** START OF Collected material **

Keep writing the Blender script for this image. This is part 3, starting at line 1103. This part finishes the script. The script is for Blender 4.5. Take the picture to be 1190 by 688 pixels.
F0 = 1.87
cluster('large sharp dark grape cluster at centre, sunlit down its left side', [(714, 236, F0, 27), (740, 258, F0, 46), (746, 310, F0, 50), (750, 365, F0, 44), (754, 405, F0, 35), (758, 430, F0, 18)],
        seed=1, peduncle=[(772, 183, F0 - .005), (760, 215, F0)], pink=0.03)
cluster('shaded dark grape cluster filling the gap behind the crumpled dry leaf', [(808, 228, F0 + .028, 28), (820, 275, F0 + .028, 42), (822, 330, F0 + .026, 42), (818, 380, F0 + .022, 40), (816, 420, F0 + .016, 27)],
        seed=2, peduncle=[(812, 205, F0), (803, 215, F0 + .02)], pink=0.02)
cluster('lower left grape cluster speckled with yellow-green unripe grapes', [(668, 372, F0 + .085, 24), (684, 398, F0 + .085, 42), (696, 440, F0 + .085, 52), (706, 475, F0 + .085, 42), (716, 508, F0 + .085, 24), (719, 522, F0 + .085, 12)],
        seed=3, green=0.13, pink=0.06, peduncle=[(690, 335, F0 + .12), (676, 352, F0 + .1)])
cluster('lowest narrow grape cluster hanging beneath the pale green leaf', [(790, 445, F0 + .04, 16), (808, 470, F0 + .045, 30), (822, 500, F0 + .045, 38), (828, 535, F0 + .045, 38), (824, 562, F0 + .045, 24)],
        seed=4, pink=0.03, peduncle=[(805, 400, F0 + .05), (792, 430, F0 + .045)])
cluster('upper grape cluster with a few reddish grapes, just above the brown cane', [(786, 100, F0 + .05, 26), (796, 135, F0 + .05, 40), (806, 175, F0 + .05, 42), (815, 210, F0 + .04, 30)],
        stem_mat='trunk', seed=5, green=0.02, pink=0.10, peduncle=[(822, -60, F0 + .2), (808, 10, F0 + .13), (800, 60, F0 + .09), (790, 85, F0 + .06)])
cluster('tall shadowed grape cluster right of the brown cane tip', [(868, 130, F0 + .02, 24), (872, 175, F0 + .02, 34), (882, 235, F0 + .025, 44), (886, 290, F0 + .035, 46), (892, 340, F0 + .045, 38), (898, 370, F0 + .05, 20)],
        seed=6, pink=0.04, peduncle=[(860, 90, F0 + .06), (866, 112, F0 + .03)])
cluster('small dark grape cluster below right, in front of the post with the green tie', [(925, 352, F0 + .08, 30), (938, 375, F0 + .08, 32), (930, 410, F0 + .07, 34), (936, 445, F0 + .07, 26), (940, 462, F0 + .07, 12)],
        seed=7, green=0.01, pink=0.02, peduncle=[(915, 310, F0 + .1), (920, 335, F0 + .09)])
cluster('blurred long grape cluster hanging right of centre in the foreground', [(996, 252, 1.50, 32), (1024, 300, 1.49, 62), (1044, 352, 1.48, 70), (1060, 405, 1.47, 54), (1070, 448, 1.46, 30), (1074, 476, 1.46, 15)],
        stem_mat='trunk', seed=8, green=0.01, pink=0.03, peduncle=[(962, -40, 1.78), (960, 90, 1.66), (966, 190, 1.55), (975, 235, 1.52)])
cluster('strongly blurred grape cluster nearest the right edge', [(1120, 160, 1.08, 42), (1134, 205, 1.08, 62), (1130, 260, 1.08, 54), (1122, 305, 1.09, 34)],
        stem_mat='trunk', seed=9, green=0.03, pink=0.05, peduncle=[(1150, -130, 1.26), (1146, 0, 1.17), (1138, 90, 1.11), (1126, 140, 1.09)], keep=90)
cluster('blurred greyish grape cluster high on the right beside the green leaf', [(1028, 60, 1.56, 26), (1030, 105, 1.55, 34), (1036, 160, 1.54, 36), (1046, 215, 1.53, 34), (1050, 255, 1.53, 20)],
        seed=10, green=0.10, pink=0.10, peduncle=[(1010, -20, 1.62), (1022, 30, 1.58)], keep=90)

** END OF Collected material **

Direction: Quote every line of the data, word for word.

Task output:
Keep writing the Blender script for this image. This is part 3, starting at line 1103. This part finishes the script. The script is for Blender 4.5. Take the picture to be 1190 by 688 pixels.
F0 = 1.87
cluster('large sharp dark grape cluster at centre, sunlit down its left side', [(714, 236, F0, 27), (740, 258, F0, 46), (746, 310, F0, 50), (750, 365, F0, 44), (754, 405, F0, 35), (758, 430, F0, 18)],
        seed=1, peduncle=[(772, 183, F0 - .005), (760, 215, F0)], pink=0.03)
cluster('shaded dark grape cluster filling the gap behind the crumpled dry leaf', [(808, 228, F0 + .028, 28), (820, 275, F0 + .028, 42), (822, 330, F0 + .026, 42), (818, 380, F0 + .022, 40), (816, 420, F0 + .016, 27)],
        seed=2, peduncle=[(812, 205, F0), (803, 215, F0 + .02)], pink=0.02)
cluster('lower left grape cluster speckled with yellow-green unripe grapes', [(668, 372, F0 + .085, 24), (684, 398, F0 + .085, 42), (696, 440, F0 + .085, 52), (706, 475, F0 + .085, 42), (716, 508, F0 + .085, 24), (719, 522, F0 + .085, 12)],
        seed=3, green=0.13, pink=0.06, peduncle=[(690, 335, F0 + .12), (676, 352, F0 + .1)])
cluster('lowest narrow grape cluster hanging beneath the pale green leaf', [(790, 445, F0 + .04, 16), (808, 470, F0 + .045, 30), (822, 500, F0 + .045, 38), (828, 535, F0 + .045, 38), (824, 562, F0 + .045, 24)],
        seed=4, pink=0.03, peduncle=[(805, 400, F0 + .05), (792, 430, F0 + .045)])
cluster('upper grape cluster with a few reddish grapes, just above the brown cane', [(786, 100, F0 + .05, 26), (796, 135, F0 + .05, 40), (806, 175, F0 + .05, 42), (815, 210, F0 + .04, 30)],
        stem_mat='trunk', seed=5, green=0.02, pink=0.10, peduncle=[(822, -60, F0 + .2), (808, 10, F0 + .13), (800, 60, F0 + .09), (790, 85, F0 + .06)])
cluster('tall shadowed grape cluster right of the brown cane tip', [(868, 130, F0 + .02, 24), (872, 175, F0 + .02, 34), (882, 235, F0 + .025, 44), (886, 290, F0 + .035, 46), (892, 340, F0 + .045, 38), (898, 370, F0 + .05, 20)],
        seed=6, pink=0.04, peduncle=[(860, 90, F0 + .06), (866, 112, F0 + .03)])
cluster('small dark grape cluster below right, in front of the post with the green tie', [(925, 352, F0 + .08, 30), (938, 375, F0 + .08, 32), (930, 410, F0 + .07, 34), (936, 445, F0 + .07, 26), (940, 462, F0 + .07, 12)],
        seed=7, green=0.01, pink=0.02, peduncle=[(915, 310, F0 + .1), (920, 335, F0 + .09)])
cluster('blurred long grape cluster hanging right of centre in the foreground', [(996, 252, 1.50, 32), (1024, 300, 1.49, 62), (1044, 352, 1.48, 70), (1060, 405, 1.47, 54), (1070, 448, 1.46, 30), (1074, 476, 1.46, 15)],
        stem_mat='trunk', seed=8, green=0.01, pink=0.03, peduncle=[(962, -40, 1.78), (960, 90, 1.66), (966, 190, 1.55), (975, 235, 1.52)])
cluster('strongly blurred grape cluster nearest the right edge', [(1120, 160, 1.08, 42), (1134, 205, 1.08, 62), (1130, 260, 1.08, 54), (1122, 305, 1.09, 34)],
        stem_mat='trunk', seed=9, green=0.03, pink=0.05, peduncle=[(1150, -130, 1.26), (1146, 0, 1.17), (1138, 90, 1.11), (1126, 140, 1.09)], keep=90)
cluster('blurred greyish grape cluster high on the right beside the green leaf', [(1028, 60, 1.56, 26), (1030, 105, 1.55, 34), (1036, 160, 1.54, 36), (1046, 215, 1.53, 34), (1050, 255, 1.53, 20)],
        seed=10, green=0.10, pink=0.10, peduncle=[(1010, -20, 1.62), (1022, 30, 1.58)], keep=90)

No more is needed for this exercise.